Federal control over blogger ethics: Where do we draw the line?
Slightly outside my purview today, but this choice piece of news just came across my virtual desk, and it got my gears turning:
PHILADELPHIA (AP) — The Federal Trade Commission will require bloggers to clearly disclose any freebies or payments they get from companies for reviewing their products.
It is the first time since 1980 that the commission has revised its guidelines on endorsements and testimonials, and the first time the rules have covered bloggers.
But the commission stopped short Monday of specifying how bloggers must disclose any conflicts of interest.
The FTC said its commissioners voted 4-0 to approve the final guidelines, which had been expected. Penalties include up to $11,000 in fines per violation.
The rules take effect Dec. 1.
via Bloggers Must Disclose Payments for Reviews – NYTimes.com.
My first reaction was one of support. Instinctively, I like the idea that bloggers should follow the same rules more “traditional” journalists follow — or are supposed to follow, anyway. As we are all abundantly aware by now, the loose ethics of many a blogger have helped to sink everything from political campaigns to economies.
But so have more traditional media outlets (see Judith Miller of the New York Times, or CNBC — to say nothing of the daily scare-mongering on Fox News). I’m not sure, then, how this comes under the FTC’s jurisdiction. Maybe someone can explain this to me. The above examples are all instances of egregious ethical failings. These failings seem to me as unfortunate and deplorable as the ethical failings of anyone at AIG, yet I’m not sure how that makes questions of journalistic ethics a matter to be decided by the Feds.

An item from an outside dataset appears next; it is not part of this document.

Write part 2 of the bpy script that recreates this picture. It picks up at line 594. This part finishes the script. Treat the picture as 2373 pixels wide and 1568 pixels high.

When I write travel stories for the New York Times, I’m not allowed to accept free press junkets. The reasoning behind the Times’ stance on such junkets is rather this rather cut-and-dried — probably one of the simpler ethical considerations as journalist ever has to make: If I’m reviewing a hotel, accepting a free room at that hotel compromises my objectivity, or at least the appearance of my objectivity, which is just as bad. If Emirates Air wants to fly me to Dubai for free, I can’t accept it. That’s because I’m more inclined to write good things about Dubai and about Emirates Air and less inclined to write about, say, the kind of economic implosion the local authorities have been fining journalists for writing about.
But there’s a reason I get invited on press junkets and for free hotel stays every day. It’s because there are a ton of publications out there that have no ethical qualms whatsoever about accepting them, and feel no obligation to disclose the conflict. Is that unethical? Journalistically speaking, of course it is. Should these publications make more disclosures than they do? Yes.
That’s why most credible publications will always disclose such conflicts. But when they don’t, the feds shouldn’t be the ones to force them to do it. It’s a matter that should be settled solely by a publication’s editorial staff and, more importantly, by the readership, who, in a perfect world, should familiarize itself with the ethics of the publications it chooses to trust. If that’s impossible to do with a given publication or blogger, stop reading it.
And when a reader becomes a consumer, it is incumbent upon the consumer to make his or her own choices as intelligently as possible. That we often make stupid consumer choices is a testament to the power of advertising. But that’s an human shortcoming as old as humanity itself, and no one ever forces us to buy anything.
The only exception I can envision is one that concerns the safety of a given product. That’s a public saftey / health issue.
I also see little difference between that and a publication’s accepting advertising money before elsewhere, or at some other time, writing favorably about the advertiser. But these kinds of conflicts have been endemic to every modern medium since conception. It’s Journalism 101 stuff. Does the Times stop writing fashion week reviews because of its ads on Page 2 or in the Style Magazine? Does a widely read music site like Pitchfork stop reviewing records by bands whose labels advertise on the home page?
The lines start to blur pretty quickly, and things get tricky for members of the media and consumers of media. Sure, it’s confusing. And people get misled every day. But we all have brains, and we should use them. Keep the Feds out of our editorial boardrooms — be they the literal boardrooms perched in New York high rises, or merely the figurative boardrooms of a blogger’s own conscience.